A public-sector job posting recently made the rounds: Senior Systems Administrator at a regional airport authority. The listed requirements spanned Microsoft server platforms, Azure cloud services, VMware virtualization, Dell hardware, Pure Storage arrays, Veeam backup architecture, SCCM, Intune, and solution design across physical and virtual environments. The posted salary: $78,000 to $106,000.
The gap between the technical depth requested and the compensation offered is not unusual. It reflects a broader operational pattern that many mid-market enterprises and public-sector organizations experience — one that carries real downstream consequences.

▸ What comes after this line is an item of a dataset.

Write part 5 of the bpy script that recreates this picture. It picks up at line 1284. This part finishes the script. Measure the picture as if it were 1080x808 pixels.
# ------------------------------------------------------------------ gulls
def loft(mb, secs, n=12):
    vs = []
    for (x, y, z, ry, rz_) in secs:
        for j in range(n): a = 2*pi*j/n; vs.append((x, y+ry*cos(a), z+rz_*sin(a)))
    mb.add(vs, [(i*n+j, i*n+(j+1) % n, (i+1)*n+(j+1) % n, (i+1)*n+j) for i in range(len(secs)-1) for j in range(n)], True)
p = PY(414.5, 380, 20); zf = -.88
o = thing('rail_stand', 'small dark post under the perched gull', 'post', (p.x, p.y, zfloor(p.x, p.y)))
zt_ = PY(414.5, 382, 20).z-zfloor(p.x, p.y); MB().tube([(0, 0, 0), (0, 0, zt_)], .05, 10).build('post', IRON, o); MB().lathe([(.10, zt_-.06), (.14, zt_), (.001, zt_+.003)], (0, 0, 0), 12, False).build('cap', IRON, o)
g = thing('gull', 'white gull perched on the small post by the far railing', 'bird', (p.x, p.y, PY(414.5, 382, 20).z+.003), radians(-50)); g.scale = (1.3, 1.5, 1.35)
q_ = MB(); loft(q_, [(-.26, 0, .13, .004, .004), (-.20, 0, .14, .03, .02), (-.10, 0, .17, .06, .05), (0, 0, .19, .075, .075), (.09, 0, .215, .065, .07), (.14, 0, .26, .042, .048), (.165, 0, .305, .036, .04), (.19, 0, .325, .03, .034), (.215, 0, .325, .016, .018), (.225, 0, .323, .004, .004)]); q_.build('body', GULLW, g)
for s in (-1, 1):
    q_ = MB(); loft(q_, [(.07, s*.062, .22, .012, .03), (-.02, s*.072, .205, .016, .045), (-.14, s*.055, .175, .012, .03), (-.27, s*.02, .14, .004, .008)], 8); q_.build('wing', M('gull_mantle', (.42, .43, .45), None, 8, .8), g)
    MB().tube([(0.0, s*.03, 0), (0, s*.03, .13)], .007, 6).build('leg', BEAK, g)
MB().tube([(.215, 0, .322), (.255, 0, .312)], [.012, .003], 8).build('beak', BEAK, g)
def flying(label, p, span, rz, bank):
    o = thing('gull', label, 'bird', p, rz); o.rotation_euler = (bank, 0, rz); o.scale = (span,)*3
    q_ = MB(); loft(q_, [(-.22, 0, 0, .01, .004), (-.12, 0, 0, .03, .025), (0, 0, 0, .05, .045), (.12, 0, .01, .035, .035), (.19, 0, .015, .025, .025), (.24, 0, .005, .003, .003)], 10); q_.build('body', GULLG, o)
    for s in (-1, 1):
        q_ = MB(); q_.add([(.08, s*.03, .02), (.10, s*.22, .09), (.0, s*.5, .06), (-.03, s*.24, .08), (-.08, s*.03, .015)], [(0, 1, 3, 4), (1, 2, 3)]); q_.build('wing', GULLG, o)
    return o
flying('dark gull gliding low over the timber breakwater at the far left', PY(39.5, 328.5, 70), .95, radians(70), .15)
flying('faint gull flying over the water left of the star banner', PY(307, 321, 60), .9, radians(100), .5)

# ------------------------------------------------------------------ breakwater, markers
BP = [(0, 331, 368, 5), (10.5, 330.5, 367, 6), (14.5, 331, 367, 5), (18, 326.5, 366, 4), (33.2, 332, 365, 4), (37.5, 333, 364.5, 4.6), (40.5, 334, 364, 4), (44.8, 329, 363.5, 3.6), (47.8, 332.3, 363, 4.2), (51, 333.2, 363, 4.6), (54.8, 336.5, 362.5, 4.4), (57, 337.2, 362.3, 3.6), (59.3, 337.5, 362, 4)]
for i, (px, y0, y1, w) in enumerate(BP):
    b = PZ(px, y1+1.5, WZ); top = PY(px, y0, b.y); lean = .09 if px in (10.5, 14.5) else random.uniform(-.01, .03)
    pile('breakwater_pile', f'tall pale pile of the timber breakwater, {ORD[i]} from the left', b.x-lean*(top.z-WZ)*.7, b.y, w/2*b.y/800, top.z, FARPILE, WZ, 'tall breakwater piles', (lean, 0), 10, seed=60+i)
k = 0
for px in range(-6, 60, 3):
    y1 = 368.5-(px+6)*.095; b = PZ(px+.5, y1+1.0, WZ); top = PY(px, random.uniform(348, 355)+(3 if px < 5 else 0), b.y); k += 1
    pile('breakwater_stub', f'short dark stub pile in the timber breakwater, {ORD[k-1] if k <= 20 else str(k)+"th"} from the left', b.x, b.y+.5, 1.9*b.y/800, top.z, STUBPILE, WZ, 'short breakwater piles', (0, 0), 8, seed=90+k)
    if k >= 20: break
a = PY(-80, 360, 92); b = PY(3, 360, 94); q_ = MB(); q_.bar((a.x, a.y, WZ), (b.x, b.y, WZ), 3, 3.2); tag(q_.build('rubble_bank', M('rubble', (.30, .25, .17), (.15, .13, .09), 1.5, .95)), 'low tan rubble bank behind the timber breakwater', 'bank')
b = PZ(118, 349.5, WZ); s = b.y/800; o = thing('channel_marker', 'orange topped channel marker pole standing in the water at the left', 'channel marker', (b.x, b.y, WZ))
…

**What This Job Description Actually Represents**
Reading through the requirements, this is not a single-discipline systems administrator role. It requests end-to-end management of on-premise server infrastructure, cloud governance, storage architecture, backup and disaster recovery, endpoint management, and security tooling — plus solution design responsibilities and 24/7 on-call availability.
In practice, professionals who can credibly operate across that breadth of Microsoft, VMware, Pure Storage, and Dell environments with genuine depth are typically positioned at senior infrastructure engineer or architect levels in organizations that understand the market. The certification list alone — Microsoft Azure Solutions Architect Expert, VMware Certified Design Expert, Pure Storage Certified Architect — signals an expectation of expertise that the salary band does not reflect.
**The Operational Risk Organizations Overlook**
When compensation and requirements are misaligned, the immediate problem is hiring difficulty. But the more significant problem is what happens when the role is eventually filled.
One common outcome: the organization hires someone who has surface-level familiarity with many of the listed technologies but lacks the depth to make architectural decisions, troubleshoot complex storage or virtualization issues, or design integrations that hold up over time. The resume matched. The operational capability did not.
Another outcome: the organization finds a genuinely qualified candidate who accepts below-market compensation temporarily — and leaves within 12 to 18 months once they validate their market value elsewhere. Institutional knowledge walks out the door. Systems documentation is incomplete. The cycle restarts.
In both cases, the cost of the salary savings is transferred to operational risk: longer incident resolution times, security gaps that go unaddressed, backup failures discovered during actual recovery attempts, and infrastructure decisions made without the depth the environment requires.
**A More Realistic Approach to Systems Hiring**
Organizations facing this dynamic have a few practical paths forward. One is to separate the role into two positions: a core systems administrator focused on day-to-day operations, and a senior infrastructure architect or engineer who handles design, governance, and complex troubleshooting — potentially on a fractional or project basis.
Another is to honestly reassess the technical requirements against what the environment actually needs versus what the job description accumulated over years of incremental additions. Many enterprise job descriptions grow by accretion — each new technology added without removing anything — until they describe a role no single person can realistically fill at the posted compensation.
A third path is to adjust the budget to reflect market reality for the depth being requested, and structure the role around long-term retention rather than hoping for a bargain hire.
The underlying principle is straightforward: the cost of underinvesting in systems talent rarely shows up on the hiring budget line. It shows up later, in operational incidents, extended downtime, security events, and the gradual erosion of infrastructure reliability that no one can quite trace back to a single decision.